The Emperor had been especially mindful of dissent in the spring of 1863, since he had called an election, the first in France for eight years, for the end of May. The Minister of the Interior, the Comte de Persigny—the prime strategist in Louis-Napoléon's two failed coup attempts

—was busy squelching the opposition press in the run-up to this election, in which the republicans in Paris, led by Adolphe Thiers, looked poised to increase the number of their seats in the Legislative Assembly. To make matters worse, this election would be fought against the background of an unpopular war in which the Emperor had embroiled himself in Mexico.

Louis-Napoléon had declared war on Mexico in 1862, seeking to remove from power the government of Benito Juárez, a popular lawyer and liberal reformer. A Zapotec Indian who had once worked in a cigar factory in New Orleans, Juárez had swiftly alienated Catholics in Europe, soon after coming to power in 1861, by confiscating Church lands and expelling monks and nuns from their convents. He further infuriated the European powers by suspending payment of Mexico's foreign debts, which, in the case of France, amounted to twenty million pesos. With America embroiled in its Civil War, the Emperor saw an opportunity and a reason to flex his muscles and invade the North American continent. Claiming that he was "rescuing a whole continent from anarchy and misery,"
25
he dispatched 3,000 French soldiers with orders to capture Mexico City and replace Juárez with a Catholic monarch. The French promptly suffered defeat at Puebla on May 5 (the famous "Cinco de Mayo"), a stunning rout that the French press were banned from reporting. Thirty thousand more troops were then shipped across the Atlantic. All of them had reached Mexican soil by early 1863, and in the middle of March Puebla, sixty-five miles from Mexico City, was again under siege. Even the Emperor's strongest supporters had doubts about the Mexican enterprise.
26
By the third week in April, Louis-Napoléon was anxious for news to pacify his critics and trumpet a French victory before the election.

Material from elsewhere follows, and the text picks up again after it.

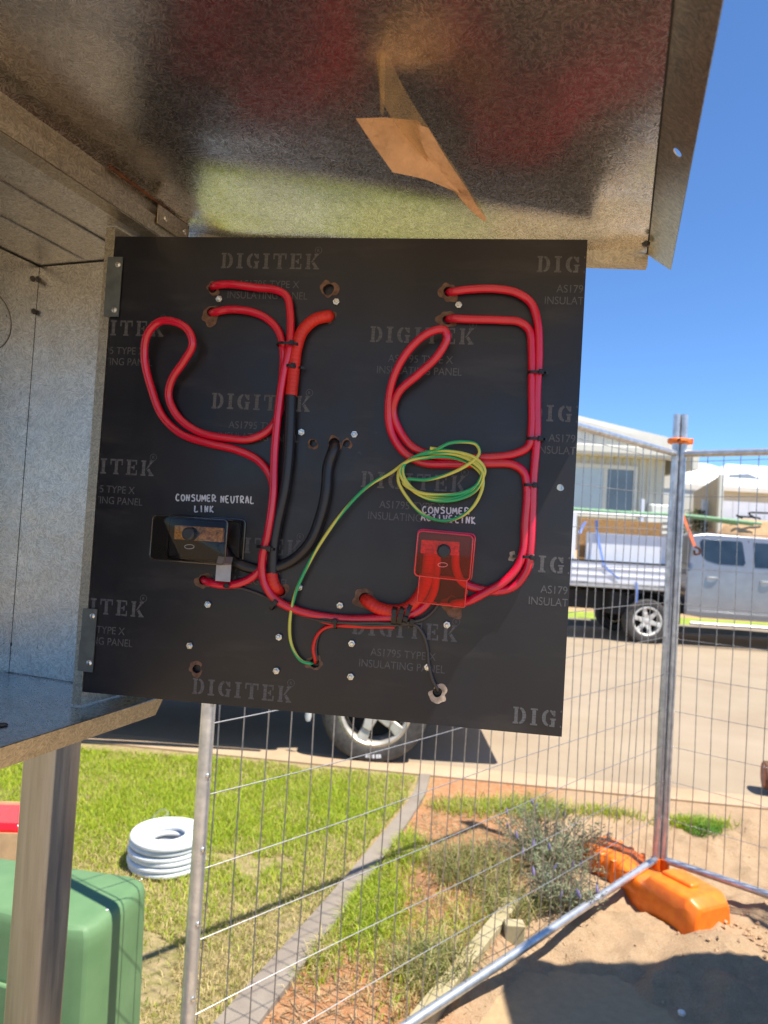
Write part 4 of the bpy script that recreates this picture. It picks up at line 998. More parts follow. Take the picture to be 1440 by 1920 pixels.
# ---- cable ties
def tie(x, y, ang, w, h, label, tail=0, tw=3.6, hs=1, headside=1, lift=0):
    c = BP(x, y, 0); a = math.radians(ang); ax = ba*math.cos(a)+bb*math.sin(a); al = bn.cross(ax)
    w /= 1000; h /= 1000; e_ = empty('cable_tie', c, label, 'cable tie', 'black nylon cable ties')
    mb = MB(); N_ = 26; t = .0011; prof = []
    for k in range(N_):
        q = 2*PI*k/N_; cs, sn = math.cos(q), math.sin(q)
        sx = math.copysign(abs(cs)**.75, cs); sy = math.copysign(abs(sn)**.75, sn)
        prof.append((sx, sy))
    hh = h/2; wid = tw/2000
    for sgn in (-1, 1):
        for o_ in (0, t):
            for sx, sy in prof: mb.v.append(c+ax*(sx*(w/2+o_))+bn*(hh+lift/1000+sy*(hh+o_))+al*(sgn*wid))
    for k in range(N_):
        l = (k+1) % N_
        mb.f += [(N_+k, N_+l, 3*N_+l, 3*N_+k), (k, l, 2*N_+l, 2*N_+k), (k, l, N_+l, N_+k), (2*N_+k, 2*N_+l, 3*N_+l, 3*N_+k)]
    mb.build('strap', TIE, e_)
    mb = MB(); hc = c+ax*(headside*w*.28)+bn*(h+lift/1000)
    mb.obox(hc-ax*.0030*hs-al*.0033, ax, al, bn, .0060*hs, .0066, .0044); hd = mb.build('head', TIE, e_, bevel=.0006)
    mb = MB(); mb.obox(hc-ax*.0014-al*.0017+bn*.0043, ax, al, bn, .0028, .0034, .0008); mb.build('pawl', TIE, e_, bevel=.0002)
    if tail:
        mb = MB(); s0 = c+ax*(headside*w/2)+bn*(h*.6); d_ = ax*headside
        pts = [s0, s0+d_*tail/2000+bn*.003, s0+d_*tail/1000+bn*.001]; 
        for p in pts: mb.v += [p+al*wid*.8, p-al*wid*.8, p-al*wid*.8+bn*.0011, p+al*wid*.8+bn*.0011]
        mb.f = [(0, 1, 2, 3), (8, 9, 10, 11)]+[(4*i+j, 4*i+(j+1) % 4, 4*i+4+(j+1) % 4, 4*i+4+j) for i in range(2) for j in range(4)]
        mb.build('tail', TIE, e_)
    return e_
tie(545, 652, 0, 29, 24, 'top cable tie of left bundle, where the orange taped cable joins')
tie(551, 692, -4, 15, 19, 'cable tie with a cut tail on the orange taped cable', 12)
tie(1004, 702, 0, 20, 14, 'uppermost cable tie on the right bundle of red cables', 5)
tie(1003, 825, 0, 20, 14, 'cable tie on the right bundle just above the sideways bend', 4)
tie(994, 911, 0, 17, 15, 'cable tie on the right bundle level with the earth coil')
tie(989, 1044, 0, 16, 15, 'lowest cable tie on the right bundle, its tail reaching a pale chip', 0)
mb = MB(); q0, q1 = BP(961, 1043, .0016), BP(985, 1044, .006); mb.obox(q0-bb*.0017, (q1-q0).normalized(), bb, bn, (q1-q0).length, .0034, .001)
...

The man who visited the Palais des Champs-Élysées on April 22 was thus, despite his wide-ranging powers, not invulnerable. Nor was he deaf to protests and complaints. Despite the absolutist nature of his regime, he was keenly attentive to public opinion, knowing that his authority ultimately rested not on the might of the army but on the will of the people who had endorsed his rule. He once wrote that the best government was one in which the leader ruled "according to the will of all."
27
He seems to have sensed that the discontent among the artists might spread, like dissent over his Mexican adventure, into a wider critique of his regime. In any case, artists protesting that their right to exhibit had been infringed must have borne, in Louis-Napoléon's ears, uncomfortable parallels to opposition complaints about the government's wider violations of personal liberties.

The Emperor viewed the works with his riding crop in hand, occasionally halting the proceedings to express his astonishment at the jury's severity.
28
Not the least of his amazements was the sight of one of his own commissions among the rejected works, paintings of the
Four Seasons
done for the Salon de l'lmperatrice in the Élysée Palace. The artist for this commission was Paul-Cesar Gariot, a fifty-two-year-old painter who had been awarded a medal at the 1843 Salon. The Emperor may have viewed the rejection of these four paintings as a comment on his own artistic taste. Nor would he have been amused to see among the
refusés
a portrait of his wife painted by a female artist named Hortense Bourgeois.